# SOURCE DATA
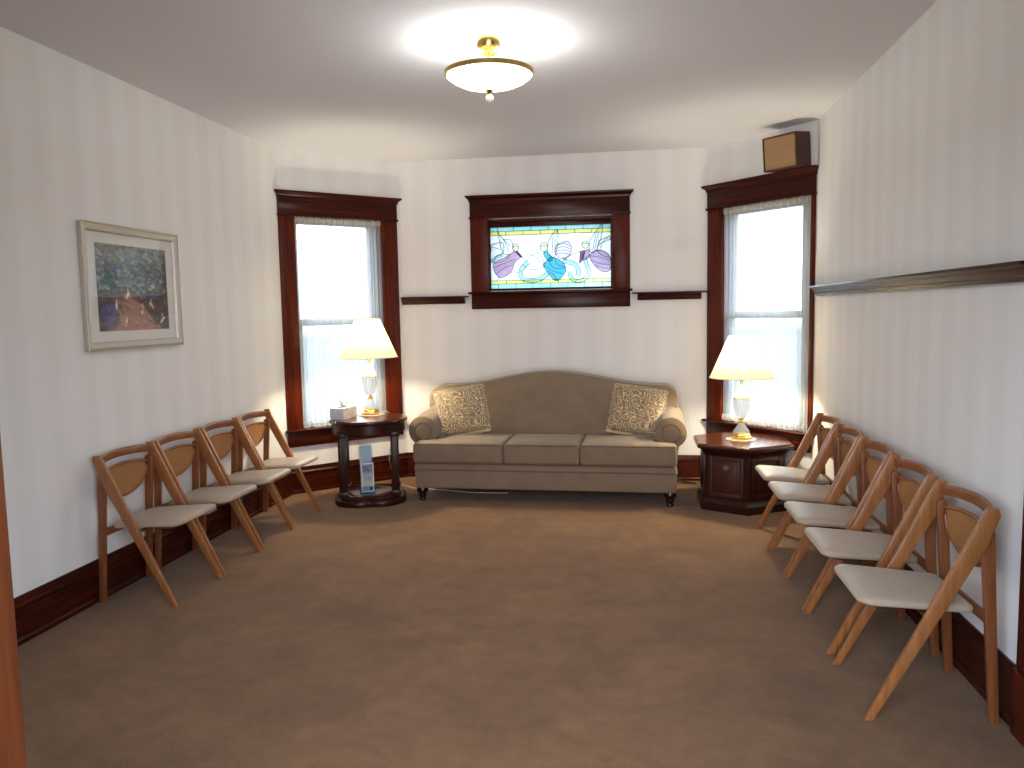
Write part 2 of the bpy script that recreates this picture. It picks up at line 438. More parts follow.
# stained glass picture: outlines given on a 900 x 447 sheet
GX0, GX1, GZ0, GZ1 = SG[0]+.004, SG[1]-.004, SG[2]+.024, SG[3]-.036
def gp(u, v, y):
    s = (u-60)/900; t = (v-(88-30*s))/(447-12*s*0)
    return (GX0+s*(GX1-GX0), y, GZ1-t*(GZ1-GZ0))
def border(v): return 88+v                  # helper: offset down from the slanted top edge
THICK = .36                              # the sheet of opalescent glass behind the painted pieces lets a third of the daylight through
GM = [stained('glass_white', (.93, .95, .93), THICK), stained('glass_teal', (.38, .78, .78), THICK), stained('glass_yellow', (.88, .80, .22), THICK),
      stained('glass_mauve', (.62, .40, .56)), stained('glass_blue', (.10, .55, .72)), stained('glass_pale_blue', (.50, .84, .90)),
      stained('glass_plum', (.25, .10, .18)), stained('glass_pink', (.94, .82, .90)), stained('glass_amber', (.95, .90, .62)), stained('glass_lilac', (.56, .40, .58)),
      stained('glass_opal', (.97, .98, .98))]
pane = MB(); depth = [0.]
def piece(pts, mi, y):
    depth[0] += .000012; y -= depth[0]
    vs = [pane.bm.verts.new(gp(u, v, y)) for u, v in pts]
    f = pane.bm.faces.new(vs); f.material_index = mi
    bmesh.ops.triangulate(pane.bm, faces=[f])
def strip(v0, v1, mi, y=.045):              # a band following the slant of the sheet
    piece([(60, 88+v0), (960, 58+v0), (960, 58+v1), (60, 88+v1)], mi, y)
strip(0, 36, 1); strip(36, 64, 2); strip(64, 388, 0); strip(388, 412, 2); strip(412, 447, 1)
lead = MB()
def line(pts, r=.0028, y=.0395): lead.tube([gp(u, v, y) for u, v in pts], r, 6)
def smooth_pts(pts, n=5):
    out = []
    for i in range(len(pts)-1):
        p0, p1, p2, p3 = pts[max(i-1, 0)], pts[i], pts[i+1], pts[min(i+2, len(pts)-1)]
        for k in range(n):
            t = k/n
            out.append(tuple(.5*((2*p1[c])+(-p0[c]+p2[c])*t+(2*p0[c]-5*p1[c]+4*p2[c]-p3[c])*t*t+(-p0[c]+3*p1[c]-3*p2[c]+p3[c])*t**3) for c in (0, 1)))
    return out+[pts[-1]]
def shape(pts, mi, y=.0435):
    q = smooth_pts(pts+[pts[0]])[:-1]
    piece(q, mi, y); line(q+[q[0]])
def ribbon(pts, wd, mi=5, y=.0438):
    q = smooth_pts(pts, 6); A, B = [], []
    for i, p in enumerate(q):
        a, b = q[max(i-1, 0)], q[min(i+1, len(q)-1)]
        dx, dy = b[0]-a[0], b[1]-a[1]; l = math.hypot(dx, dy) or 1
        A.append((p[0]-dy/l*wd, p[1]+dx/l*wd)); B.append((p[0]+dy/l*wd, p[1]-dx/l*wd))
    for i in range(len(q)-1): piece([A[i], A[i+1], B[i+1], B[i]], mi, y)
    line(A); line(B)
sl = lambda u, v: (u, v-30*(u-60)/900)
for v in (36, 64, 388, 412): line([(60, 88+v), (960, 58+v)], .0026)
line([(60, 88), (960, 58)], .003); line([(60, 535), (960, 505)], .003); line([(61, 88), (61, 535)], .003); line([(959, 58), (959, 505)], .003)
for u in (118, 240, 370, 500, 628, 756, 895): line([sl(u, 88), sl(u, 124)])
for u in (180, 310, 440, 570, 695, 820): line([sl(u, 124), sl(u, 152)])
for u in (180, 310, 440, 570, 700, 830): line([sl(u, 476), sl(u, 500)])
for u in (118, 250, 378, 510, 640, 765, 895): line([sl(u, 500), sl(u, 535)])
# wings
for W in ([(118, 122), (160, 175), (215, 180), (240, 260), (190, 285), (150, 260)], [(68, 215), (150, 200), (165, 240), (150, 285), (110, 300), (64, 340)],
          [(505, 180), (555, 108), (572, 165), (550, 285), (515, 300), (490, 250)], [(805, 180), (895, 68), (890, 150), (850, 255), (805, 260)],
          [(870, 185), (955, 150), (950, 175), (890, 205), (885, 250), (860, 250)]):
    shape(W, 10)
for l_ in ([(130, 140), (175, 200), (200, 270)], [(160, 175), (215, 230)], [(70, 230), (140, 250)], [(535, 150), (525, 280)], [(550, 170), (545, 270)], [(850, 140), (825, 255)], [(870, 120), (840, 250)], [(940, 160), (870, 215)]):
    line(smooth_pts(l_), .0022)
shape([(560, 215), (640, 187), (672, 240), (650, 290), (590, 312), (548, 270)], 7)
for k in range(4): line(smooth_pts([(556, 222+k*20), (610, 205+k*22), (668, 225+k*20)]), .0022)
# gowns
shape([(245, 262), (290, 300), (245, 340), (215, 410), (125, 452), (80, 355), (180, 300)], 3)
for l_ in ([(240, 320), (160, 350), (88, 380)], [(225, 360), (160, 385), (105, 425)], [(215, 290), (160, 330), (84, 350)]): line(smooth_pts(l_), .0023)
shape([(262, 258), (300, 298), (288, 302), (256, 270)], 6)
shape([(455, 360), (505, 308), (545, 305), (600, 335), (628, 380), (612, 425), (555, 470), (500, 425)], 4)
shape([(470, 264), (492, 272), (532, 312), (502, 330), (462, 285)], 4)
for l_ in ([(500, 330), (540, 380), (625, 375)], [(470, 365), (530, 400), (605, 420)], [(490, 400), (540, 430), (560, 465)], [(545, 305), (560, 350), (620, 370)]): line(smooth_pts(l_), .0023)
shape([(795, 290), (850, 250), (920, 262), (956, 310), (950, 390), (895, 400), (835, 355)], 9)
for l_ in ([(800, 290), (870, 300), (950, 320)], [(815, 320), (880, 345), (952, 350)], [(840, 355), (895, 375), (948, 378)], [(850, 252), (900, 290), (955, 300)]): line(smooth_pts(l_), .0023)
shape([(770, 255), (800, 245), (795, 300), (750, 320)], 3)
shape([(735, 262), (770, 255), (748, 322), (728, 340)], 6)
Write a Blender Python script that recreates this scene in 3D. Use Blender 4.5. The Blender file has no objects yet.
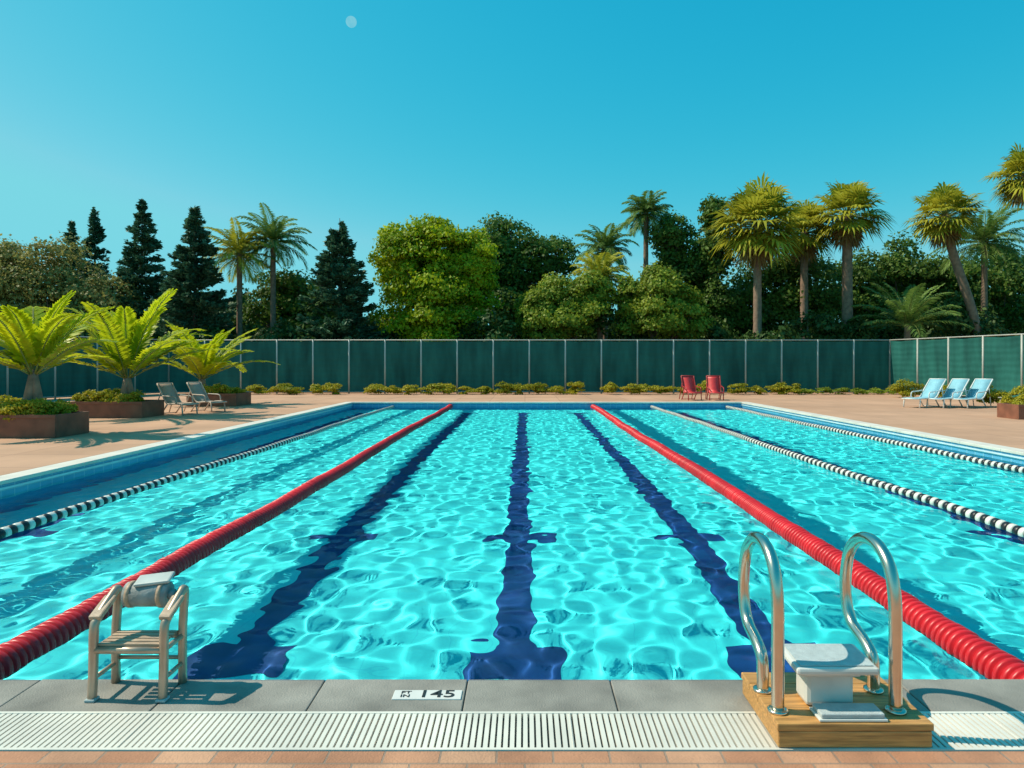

# TASK REQUIREMENTS
Copy out the whole listing exactly, and don't carry over any pictures.

# TASK RESULT
Write part 2 of the bpy script that recreates this picture. It picks up at line 438. More parts follow.
# stained glass picture: outlines given on a 900 x 447 sheet
GX0, GX1, GZ0, GZ1 = SG[0]+.004, SG[1]-.004, SG[2]+.024, SG[3]-.036
def gp(u, v, y):
    s = (u-60)/900; t = (v-(88-30*s))/(447-12*s*0)
    return (GX0+s*(GX1-GX0), y, GZ1-t*(GZ1-GZ0))
def border(v): return 88+v                  # helper: offset down from the slanted top edge
THICK = .36                              # the sheet of opalescent glass behind the painted pieces lets a third of the daylight through
GM = [stained('glass_white', (.93, .95, .93), THICK), stained('glass_teal', (.38, .78, .78), THICK), stained('glass_yellow', (.88, .80, .22), THICK),
      stained('glass_mauve', (.62, .40, .56)), stained('glass_blue', (.10, .55, .72)), stained('glass_pale_blue', (.50, .84, .90)),
      stained('glass_plum', (.25, .10, .18)), stained('glass_pink', (.94, .82, .90)), stained('glass_amber', (.95, .90, .62)), stained('glass_lilac', (.56, .40, .58)),
      stained('glass_opal', (.97, .98, .98))]
pane = MB(); depth = [0.]
def piece(pts, mi, y):
    depth[0] += .000012; y -= depth[0]
    vs = [pane.bm.verts.new(gp(u, v, y)) for u, v in pts]
    f = pane.bm.faces.new(vs); f.material_index = mi
    bmesh.ops.triangulate(pane.bm, faces=[f])
def strip(v0, v1, mi, y=.045):              # a band following the slant of the sheet
    piece([(60, 88+v0), (960, 58+v0), (960, 58+v1), (60, 88+v1)], mi, y)
strip(0, 36, 1); strip(36, 64, 2); strip(64, 388, 0); strip(388, 412, 2); strip(412, 447, 1)
lead = MB()
def line(pts, r=.0028, y=.0395): lead.tube([gp(u, v, y) for u, v in pts], r, 6)
def smooth_pts(pts, n=5):
    out = []
    for i in range(len(pts)-1):
        p0, p1, p2, p3 = pts[max(i-1, 0)], pts[i], pts[i+1], pts[min(i+2, len(pts)-1)]
        for k in range(n):
            t = k/n
            out.append(tuple(.5*((2*p1[c])+(-p0[c]+p2[c])*t+(2*p0[c]-5*p1[c]+4*p2[c]-p3[c])*t*t+(-p0[c]+3*p1[c]-3*p2[c]+p3[c])*t**3) for c in (0, 1)))
    return out+[pts[-1]]
def shape(pts, mi, y=.0435):
    q = smooth_pts(pts+[pts[0]])[:-1]
    piece(q, mi, y); line(q+[q[0]])
def ribbon(pts, wd, mi=5, y=.0438):
    q = smooth_pts(pts, 6); A, B = [], []
    for i, p in enumerate(q):
        a, b = q[max(i-1, 0)], q[min(i+1, len(q)-1)]
        dx, dy = b[0]-a[0], b[1]-a[1]; l = math.hypot(dx, dy) or 1
        A.append((p[0]-dy/l*wd, p[1]+dx/l*wd)); B.append((p[0]+dy/l*wd, p[1]-dx/l*wd))
    for i in range(len(q)-1): piece([A[i], A[i+1], B[i+1], B[i]], mi, y)
    line(A); line(B)
sl = lambda u, v: (u, v-30*(u-60)/900)
for v in (36, 64, 388, 412): line([(60, 88+v), (960, 58+v)], .0026)
line([(60, 88), (960, 58)], .003); line([(60, 535), (960, 505)], .003); line([(61, 88), (61, 535)], .003); line([(959, 58), (959, 505)], .003)
for u in (118, 240, 370, 500, 628, 756, 895): line([sl(u, 88), sl(u, 124)])
for u in (180, 310, 440, 570, 695, 820): line([sl(u, 124), sl(u, 152)])
for u in (180, 310, 440, 570, 700, 830): line([sl(u, 476), sl(u, 500)])
for u in (118, 250, 378, 510, 640, 765, 895): line([sl(u, 500), sl(u, 535)])
# wings
for W in ([(118, 122), (160, 175), (215, 180), (240, 260), (190, 285), (150, 260)], [(68, 215), (150, 200), (165, 240), (150, 285), (110, 300), (64, 340)],
          [(505, 180), (555, 108), (572, 165), (550, 285), (515, 300), (490, 250)], [(805, 180), (895, 68), (890, 150), (850, 255), (805, 260)],
          [(870, 185), (955, 150), (950, 175), (890, 205), (885, 250), (860, 250)]):
    shape(W, 10)
for l_ in ([(130, 140), (175, 200), (200, 270)], [(160, 175), (215, 230)], [(70, 230), (140, 250)], [(535, 150), (525, 280)], [(550, 170), (545, 270)], [(850, 140), (825, 255)], [(870, 120), (840, 250)], [(940, 160), (870, 215)]):
    line(smooth_pts(l_), .0022)
shape([(560, 215), (640, 187), (672, 240), (650, 290), (590, 312), (548, 270)], 7)
for k in range(4): line(smooth_pts([(556, 222+k*20), (610, 205+k*22), (668, 225+k*20)]), .0022)
# gowns
shape([(245, 262), (290, 300), (245, 340), (215, 410), (125, 452), (80, 355), (180, 300)], 3)
for l_ in ([(240, 320), (160, 350), (88, 380)], [(225, 360), (160, 385), (105, 425)], [(215, 290), (160, 330), (84, 350)]): line(smooth_pts(l_), .0023)
shape([(262, 258), (300, 298), (288, 302), (256, 270)], 6)
shape([(455, 360), (505, 308), (545, 305), (600, 335), (628, 380), (612, 425), (555, 470), (500, 425)], 4)
shape([(470, 264), (492, 272), (532, 312), (502, 330), (462, 285)], 4)
for l_ in ([(500, 330), (540, 380), (625, 375)], [(470, 365), (530, 400), (605, 420)], [(490, 400), (540, 430), (560, 465)], [(545, 305), (560, 350), (620, 370)]): line(smooth_pts(l_), .0023)
shape([(795, 290), (850, 250), (920, 262), (956, 310), (950, 390), (895, 400), (835, 355)], 9)
for l_ in ([(800, 290), (870, 300), (950, 320)], [(815, 320), (880, 345), (952, 350)], [(840, 355), (895, 375), (948, 378)], [(850, 252), (900, 290), (955, 300)]): line(smooth_pts(l_), .0023)
shape([(770, 255), (800, 245), (795, 300), (750, 320)], 3)
shape([(735, 262), (770, 255), (748, 322), (728, 340)], 6)
Write a Blender Python script that recreates this scene in 3D. Use Blender 4.5. The Blender file has no objects yet.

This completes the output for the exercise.